■ GOAL OF THE EXERCISE ■
The lines to be extracted run from the start of the listing through the line containing "R = radians"; copy them exactly and nothing else.

■ DATA EXTRACT ■

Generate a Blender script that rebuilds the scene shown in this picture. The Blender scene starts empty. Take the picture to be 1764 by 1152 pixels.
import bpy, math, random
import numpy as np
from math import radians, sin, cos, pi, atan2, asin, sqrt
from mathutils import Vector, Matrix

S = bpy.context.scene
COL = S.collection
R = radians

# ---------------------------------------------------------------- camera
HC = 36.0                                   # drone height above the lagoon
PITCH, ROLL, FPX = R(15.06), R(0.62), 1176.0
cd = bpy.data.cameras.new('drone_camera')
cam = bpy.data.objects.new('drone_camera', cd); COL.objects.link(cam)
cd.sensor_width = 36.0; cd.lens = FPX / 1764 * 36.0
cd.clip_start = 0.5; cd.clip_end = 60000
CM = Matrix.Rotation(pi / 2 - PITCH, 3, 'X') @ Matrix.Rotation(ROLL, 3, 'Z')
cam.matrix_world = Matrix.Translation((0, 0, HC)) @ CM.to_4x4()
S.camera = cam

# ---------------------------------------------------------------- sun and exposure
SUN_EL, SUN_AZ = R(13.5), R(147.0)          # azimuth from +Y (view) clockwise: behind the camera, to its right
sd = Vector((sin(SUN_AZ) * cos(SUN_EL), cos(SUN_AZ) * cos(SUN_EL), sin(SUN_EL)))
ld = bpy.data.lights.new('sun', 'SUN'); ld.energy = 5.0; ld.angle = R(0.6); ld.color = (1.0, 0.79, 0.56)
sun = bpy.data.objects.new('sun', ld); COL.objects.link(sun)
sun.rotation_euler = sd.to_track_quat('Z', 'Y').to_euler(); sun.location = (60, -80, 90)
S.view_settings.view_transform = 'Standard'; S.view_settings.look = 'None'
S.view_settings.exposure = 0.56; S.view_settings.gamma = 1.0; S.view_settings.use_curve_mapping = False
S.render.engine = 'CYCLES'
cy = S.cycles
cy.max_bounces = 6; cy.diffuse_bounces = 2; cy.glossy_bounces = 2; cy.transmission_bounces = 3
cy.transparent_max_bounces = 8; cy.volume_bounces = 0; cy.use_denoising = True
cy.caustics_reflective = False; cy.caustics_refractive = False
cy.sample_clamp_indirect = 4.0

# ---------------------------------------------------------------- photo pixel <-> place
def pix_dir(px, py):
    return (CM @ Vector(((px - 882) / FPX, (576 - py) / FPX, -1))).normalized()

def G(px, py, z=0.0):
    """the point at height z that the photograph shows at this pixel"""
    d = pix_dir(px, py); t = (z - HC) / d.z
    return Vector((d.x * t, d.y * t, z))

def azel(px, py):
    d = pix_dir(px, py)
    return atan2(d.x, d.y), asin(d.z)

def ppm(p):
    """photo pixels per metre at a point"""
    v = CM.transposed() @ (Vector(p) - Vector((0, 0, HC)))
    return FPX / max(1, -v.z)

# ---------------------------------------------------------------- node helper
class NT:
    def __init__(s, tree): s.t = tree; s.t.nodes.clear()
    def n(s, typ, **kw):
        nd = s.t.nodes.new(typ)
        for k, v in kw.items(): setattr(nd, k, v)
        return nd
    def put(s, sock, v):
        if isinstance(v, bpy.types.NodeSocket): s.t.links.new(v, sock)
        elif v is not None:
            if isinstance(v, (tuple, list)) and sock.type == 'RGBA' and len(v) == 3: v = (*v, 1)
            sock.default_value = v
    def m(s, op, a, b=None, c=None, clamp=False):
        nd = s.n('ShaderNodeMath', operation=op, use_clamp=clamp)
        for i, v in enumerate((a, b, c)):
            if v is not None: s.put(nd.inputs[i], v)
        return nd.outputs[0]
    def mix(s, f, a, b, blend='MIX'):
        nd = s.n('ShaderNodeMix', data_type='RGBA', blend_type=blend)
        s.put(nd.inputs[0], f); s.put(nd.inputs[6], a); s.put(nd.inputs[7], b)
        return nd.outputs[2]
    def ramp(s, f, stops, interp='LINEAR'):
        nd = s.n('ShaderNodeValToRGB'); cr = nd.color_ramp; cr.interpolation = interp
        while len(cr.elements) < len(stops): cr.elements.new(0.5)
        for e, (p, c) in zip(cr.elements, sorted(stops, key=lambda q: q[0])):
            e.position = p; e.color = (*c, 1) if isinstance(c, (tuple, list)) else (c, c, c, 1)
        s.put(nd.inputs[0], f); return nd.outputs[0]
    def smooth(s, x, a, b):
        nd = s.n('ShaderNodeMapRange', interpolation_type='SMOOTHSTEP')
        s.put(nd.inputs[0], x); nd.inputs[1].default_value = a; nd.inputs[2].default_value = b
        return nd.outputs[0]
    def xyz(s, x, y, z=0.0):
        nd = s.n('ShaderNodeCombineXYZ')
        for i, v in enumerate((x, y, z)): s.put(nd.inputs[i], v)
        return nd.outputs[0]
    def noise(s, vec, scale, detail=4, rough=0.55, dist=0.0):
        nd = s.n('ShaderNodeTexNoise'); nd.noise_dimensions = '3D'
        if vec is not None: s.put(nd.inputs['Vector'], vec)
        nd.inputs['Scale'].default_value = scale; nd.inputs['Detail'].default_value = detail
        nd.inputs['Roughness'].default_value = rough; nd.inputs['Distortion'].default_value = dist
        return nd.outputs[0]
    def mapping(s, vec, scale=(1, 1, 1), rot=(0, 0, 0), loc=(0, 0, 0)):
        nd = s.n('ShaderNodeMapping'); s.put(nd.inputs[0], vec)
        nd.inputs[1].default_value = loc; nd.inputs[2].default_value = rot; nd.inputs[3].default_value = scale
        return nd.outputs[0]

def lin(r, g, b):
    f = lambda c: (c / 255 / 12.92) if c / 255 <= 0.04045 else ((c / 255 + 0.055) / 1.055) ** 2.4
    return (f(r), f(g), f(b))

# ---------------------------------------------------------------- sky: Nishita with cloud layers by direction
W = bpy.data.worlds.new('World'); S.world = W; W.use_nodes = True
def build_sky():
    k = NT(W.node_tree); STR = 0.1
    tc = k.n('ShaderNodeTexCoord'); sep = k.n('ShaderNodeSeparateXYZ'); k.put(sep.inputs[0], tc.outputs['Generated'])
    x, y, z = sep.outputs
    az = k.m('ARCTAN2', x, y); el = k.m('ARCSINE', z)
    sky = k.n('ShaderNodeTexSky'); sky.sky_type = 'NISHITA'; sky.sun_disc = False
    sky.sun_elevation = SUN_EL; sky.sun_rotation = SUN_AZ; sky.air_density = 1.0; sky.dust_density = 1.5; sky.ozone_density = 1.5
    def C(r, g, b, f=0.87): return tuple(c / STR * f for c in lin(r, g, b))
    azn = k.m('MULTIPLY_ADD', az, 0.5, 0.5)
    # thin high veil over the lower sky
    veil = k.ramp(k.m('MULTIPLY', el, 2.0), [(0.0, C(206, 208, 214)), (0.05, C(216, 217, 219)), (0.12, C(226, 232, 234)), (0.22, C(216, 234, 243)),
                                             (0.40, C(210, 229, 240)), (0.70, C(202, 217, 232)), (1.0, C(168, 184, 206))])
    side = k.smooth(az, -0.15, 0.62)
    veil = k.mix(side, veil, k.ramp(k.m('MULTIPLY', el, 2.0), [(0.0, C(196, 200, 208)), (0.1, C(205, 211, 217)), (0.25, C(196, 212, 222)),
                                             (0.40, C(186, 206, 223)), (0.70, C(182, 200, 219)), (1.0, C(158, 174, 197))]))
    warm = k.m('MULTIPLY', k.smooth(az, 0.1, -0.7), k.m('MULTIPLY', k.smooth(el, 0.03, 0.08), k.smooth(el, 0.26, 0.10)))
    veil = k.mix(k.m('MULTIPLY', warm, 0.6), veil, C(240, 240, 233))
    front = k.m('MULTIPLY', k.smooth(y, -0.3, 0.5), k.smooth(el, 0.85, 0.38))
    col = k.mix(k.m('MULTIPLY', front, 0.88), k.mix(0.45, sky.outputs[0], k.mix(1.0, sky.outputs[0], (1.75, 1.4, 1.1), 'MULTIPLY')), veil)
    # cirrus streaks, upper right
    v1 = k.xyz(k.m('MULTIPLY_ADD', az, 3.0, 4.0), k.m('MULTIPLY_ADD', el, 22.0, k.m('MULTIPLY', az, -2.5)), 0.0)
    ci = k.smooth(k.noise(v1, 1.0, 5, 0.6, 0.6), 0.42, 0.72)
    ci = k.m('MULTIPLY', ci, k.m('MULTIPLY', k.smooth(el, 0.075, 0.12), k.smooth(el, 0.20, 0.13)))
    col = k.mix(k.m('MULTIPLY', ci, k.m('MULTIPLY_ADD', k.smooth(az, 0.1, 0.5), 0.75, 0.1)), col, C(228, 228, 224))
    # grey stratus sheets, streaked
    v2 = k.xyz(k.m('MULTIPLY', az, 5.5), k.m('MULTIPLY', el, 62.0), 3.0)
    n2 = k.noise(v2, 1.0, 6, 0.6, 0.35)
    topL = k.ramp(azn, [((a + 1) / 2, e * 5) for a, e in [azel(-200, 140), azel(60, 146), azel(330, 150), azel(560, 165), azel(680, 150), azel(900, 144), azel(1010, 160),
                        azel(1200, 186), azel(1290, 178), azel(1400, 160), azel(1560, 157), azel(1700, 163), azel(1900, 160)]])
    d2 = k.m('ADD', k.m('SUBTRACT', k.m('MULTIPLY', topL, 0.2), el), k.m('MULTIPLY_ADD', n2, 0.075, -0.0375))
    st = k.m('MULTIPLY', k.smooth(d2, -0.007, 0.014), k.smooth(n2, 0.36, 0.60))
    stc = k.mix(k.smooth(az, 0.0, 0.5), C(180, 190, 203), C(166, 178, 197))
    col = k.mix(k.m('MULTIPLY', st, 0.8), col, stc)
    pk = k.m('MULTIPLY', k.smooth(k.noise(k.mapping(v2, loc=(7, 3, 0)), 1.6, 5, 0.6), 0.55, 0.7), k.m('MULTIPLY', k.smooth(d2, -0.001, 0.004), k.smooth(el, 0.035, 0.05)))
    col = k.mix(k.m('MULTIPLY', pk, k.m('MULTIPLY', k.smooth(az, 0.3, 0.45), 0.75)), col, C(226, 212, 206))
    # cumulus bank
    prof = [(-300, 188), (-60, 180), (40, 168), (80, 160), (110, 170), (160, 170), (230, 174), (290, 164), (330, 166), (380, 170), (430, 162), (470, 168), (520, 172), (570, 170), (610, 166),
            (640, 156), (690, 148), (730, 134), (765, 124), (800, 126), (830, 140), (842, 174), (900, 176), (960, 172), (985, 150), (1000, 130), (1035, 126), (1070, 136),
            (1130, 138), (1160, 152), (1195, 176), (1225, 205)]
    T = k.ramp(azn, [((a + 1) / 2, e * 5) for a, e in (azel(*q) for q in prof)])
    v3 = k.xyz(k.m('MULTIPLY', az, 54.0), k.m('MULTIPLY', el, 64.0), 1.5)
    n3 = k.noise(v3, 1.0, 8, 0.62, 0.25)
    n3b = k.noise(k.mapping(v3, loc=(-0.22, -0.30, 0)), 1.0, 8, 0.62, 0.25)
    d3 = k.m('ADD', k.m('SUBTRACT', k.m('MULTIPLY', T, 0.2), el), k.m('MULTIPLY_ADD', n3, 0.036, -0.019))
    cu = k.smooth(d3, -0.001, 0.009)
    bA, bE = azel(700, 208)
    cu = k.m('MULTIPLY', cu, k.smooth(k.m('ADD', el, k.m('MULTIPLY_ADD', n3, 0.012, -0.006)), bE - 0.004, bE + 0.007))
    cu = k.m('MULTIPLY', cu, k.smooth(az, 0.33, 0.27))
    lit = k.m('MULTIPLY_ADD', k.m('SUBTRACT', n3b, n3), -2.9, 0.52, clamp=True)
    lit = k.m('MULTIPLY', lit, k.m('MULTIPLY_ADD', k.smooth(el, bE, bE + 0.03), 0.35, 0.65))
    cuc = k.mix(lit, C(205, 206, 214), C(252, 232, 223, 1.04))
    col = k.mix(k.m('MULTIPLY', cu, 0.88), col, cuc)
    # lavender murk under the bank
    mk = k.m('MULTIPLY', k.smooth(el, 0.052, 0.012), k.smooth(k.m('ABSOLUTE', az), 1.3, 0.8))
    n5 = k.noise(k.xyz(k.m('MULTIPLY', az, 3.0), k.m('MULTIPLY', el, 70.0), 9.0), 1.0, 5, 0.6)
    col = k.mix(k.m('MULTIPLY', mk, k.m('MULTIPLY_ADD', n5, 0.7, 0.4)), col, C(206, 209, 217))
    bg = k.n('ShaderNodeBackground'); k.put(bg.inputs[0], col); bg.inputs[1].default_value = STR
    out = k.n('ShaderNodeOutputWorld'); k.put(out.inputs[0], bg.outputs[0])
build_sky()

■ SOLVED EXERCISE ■
Generate a Blender script that rebuilds the scene shown in this picture. The Blender scene starts empty. Take the picture to be 1764 by 1152 pixels.
import bpy, math, random
import numpy as np
from math import radians, sin, cos, pi, atan2, asin, sqrt
from mathutils import Vector, Matrix

S = bpy.context.scene
COL = S.collection
R = radians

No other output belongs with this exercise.